▸ **Exercise task**: Quote every line as given.

▸ **Dataset content**:
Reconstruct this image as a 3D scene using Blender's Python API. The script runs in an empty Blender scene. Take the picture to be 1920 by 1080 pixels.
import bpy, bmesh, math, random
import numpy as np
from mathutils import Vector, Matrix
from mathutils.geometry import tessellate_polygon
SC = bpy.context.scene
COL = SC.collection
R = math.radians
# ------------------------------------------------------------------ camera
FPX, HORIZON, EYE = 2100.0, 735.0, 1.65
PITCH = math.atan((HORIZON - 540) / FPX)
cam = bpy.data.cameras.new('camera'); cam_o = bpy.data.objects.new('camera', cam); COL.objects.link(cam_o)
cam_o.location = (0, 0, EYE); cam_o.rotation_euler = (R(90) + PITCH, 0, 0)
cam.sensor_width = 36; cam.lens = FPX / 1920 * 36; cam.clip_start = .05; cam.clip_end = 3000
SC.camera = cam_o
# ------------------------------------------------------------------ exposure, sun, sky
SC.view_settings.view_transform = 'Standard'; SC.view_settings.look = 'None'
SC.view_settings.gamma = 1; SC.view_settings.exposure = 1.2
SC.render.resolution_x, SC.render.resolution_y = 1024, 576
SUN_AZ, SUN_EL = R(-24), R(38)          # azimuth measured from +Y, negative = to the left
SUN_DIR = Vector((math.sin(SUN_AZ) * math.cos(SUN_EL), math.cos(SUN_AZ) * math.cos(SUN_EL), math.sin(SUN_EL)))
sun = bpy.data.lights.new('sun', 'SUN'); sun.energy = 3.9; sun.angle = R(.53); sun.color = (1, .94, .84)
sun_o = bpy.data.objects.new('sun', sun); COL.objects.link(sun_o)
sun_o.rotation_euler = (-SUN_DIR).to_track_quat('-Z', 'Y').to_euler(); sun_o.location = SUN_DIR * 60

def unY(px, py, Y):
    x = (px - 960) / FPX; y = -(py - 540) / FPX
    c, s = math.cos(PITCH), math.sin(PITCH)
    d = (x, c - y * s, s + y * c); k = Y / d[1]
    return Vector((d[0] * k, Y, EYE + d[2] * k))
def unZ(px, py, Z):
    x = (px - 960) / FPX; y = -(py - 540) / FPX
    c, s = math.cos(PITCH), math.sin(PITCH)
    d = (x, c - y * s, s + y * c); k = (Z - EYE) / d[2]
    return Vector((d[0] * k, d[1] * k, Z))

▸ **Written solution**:
Reconstruct this image as a 3D scene using Blender's Python API. The script runs in an empty Blender scene. Take the picture to be 1920 by 1080 pixels.
import bpy, bmesh, math, random
import numpy as np
from mathutils import Vector, Matrix
from mathutils.geometry import tessellate_polygon
SC = bpy.context.scene
COL = SC.collection
R = math.radians
# ------------------------------------------------------------------ camera
FPX, HORIZON, EYE = 2100.0, 735.0, 1.65
PITCH = math.atan((HORIZON - 540) / FPX)
cam = bpy.data.cameras.new('camera'); cam_o = bpy.data.objects.new('camera', cam); COL.objects.link(cam_o)
cam_o.location = (0, 0, EYE); cam_o.rotation_euler = (R(90) + PITCH, 0, 0)
cam.sensor_width = 36; cam.lens = FPX / 1920 * 36; cam.clip_start = .05; cam.clip_end = 3000
SC.camera = cam_o
# ------------------------------------------------------------------ exposure, sun, sky
SC.view_settings.view_transform = 'Standard'; SC.view_settings.look = 'None'
SC.view_settings.gamma = 1; SC.view_settings.exposure = 1.2
SC.render.resolution_x, SC.render.resolution_y = 1024, 576
SUN_AZ, SUN_EL = R(-24), R(38)          # azimuth measured from +Y, negative = to the left
SUN_DIR = Vector((math.sin(SUN_AZ) * math.cos(SUN_EL), math.cos(SUN_AZ) * math.cos(SUN_EL), math.sin(SUN_EL)))
sun = bpy.data.lights.new('sun', 'SUN'); sun.energy = 3.9; sun.angle = R(.53); sun.color = (1, .94, .84)
sun_o = bpy.data.objects.new('sun', sun); COL.objects.link(sun_o)
sun_o.rotation_euler = (-SUN_DIR).to_track_quat('-Z', 'Y').to_euler(); sun_o.location = SUN_DIR * 60

def unY(px, py, Y):
    x = (px - 960) / FPX; y = -(py - 540) / FPX
    c, s = math.cos(PITCH), math.sin(PITCH)
    d = (x, c - y * s, s + y * c); k = Y / d[1]
    return Vector((d[0] * k, Y, EYE + d[2] * k))
def unZ(px, py, Z):
    x = (px - 960) / FPX; y = -(py - 540) / FPX
    c, s = math.cos(PITCH), math.sin(PITCH)
    d = (x, c - y * s, s + y * c); k = (Z - EYE) / d[2]
    return Vector((d[0] * k, d[1] * k, Z))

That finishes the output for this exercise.